Chivalry
There are few more relevant topics for a satire than Hollywood’s response to the #MeToo movement – even if any comedic take must walk the tightrope between po-faced outrage and mocking the genuinely scandalous consequences of the gender power imbalance.
In Chivalry, Sarah Solemani and Steve Coogan pull that off by making no one perfect. That is encapsulated in Coogan’s character of producer Cameron, who’s trying to be more woke – not out of any great conviction but because he’s seen which way the wind is blowing. He may have been dating a woman half his age, but at least he has the good sense to be embarrassed by it.
It’s the law that almost every Steve Coogan performance must be likened to Alan Partridge, and Cameron is like a more successful version, able to get away with his social missteps because of the power he wields, as demonstrated with an awkward encounter with Paul Rudd. More importantly, like Partridge, Cameron is trying to be something he’s not, based on only the most superficial understanding of the person he thinks he should be – and this is fertile ground for comedy.
Cameron’s latest project is a movie called A Little Death (the translation of the French phrase for an orgasm), which contains a problematic, misogynistic sex scene that the director – a lecherous French auteur – refuses to reconsider.
Solemani plays Bobby, an indie film darling brought in by the studio to try to fix the situation. Her first meeting is in the director’s hotel room, with him dressed in nothing more than a dressing gown. This is a world in which that is considered normal.
Eventually, Bobby is persuaded by a studio boss, wonderfully played by Wanda Sykes, to take on the project, or to ‘put the dinosaur’s dick in the mangle’ as its blunt-talking star (Sienna Miller) puts it.
While Bobby represents the moral conscience being brought into Hollywood, it’s also clear she cannot speak for all women.

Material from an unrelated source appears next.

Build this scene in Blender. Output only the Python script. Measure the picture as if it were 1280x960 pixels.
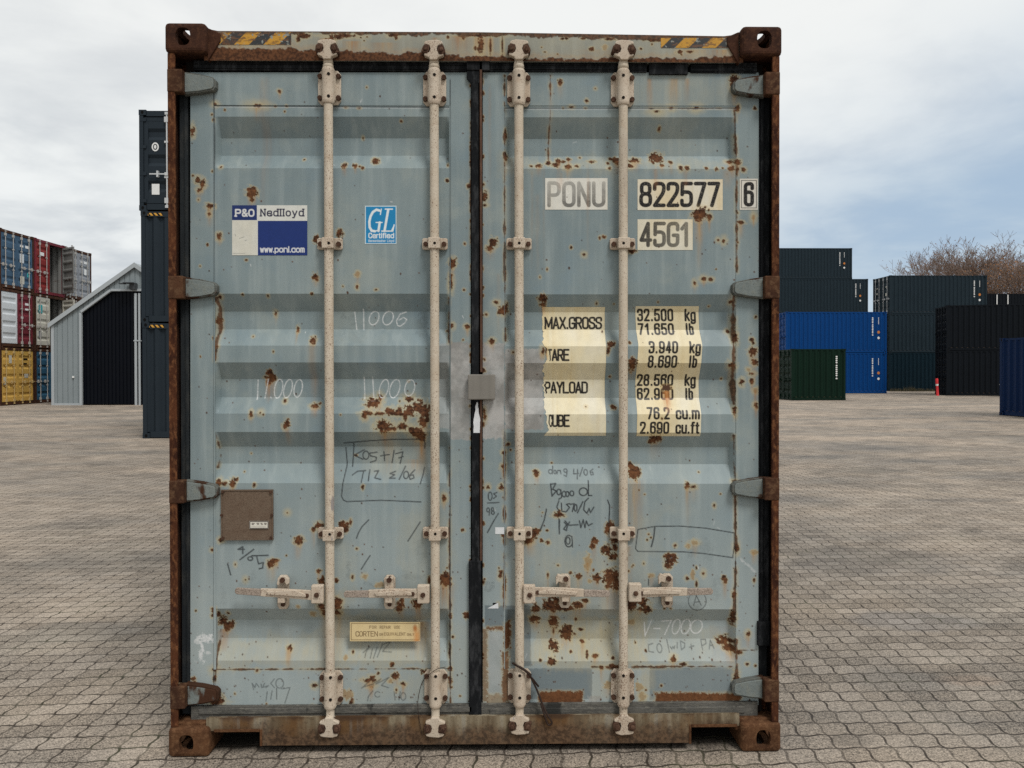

That’s revealed in a hilarious exchange in which Coogan’s assistant Ama (Lolly Adefope) makes a bold suggestion for the scene that completely blindsides her.
In another subtle twist of the expected narrative, episode two includes a storyline in which it’s the male actor who complains to an intimacy supervisor (played by Aisling Bea) that the sex scene makes him feel unsafe.
Chivalry’s script has witty fun in these grey areas, and though the topic couldn’t be more contemporary, the sparky exchanges between Cameron and Bobby are reminiscent of old-style screwball comedies, with sassy characters trading pointed zingers. The result is a funny, relevant show bursting with great performances.
• The first two episodes of Chivalry are on Channel 4 from 10pm tonight.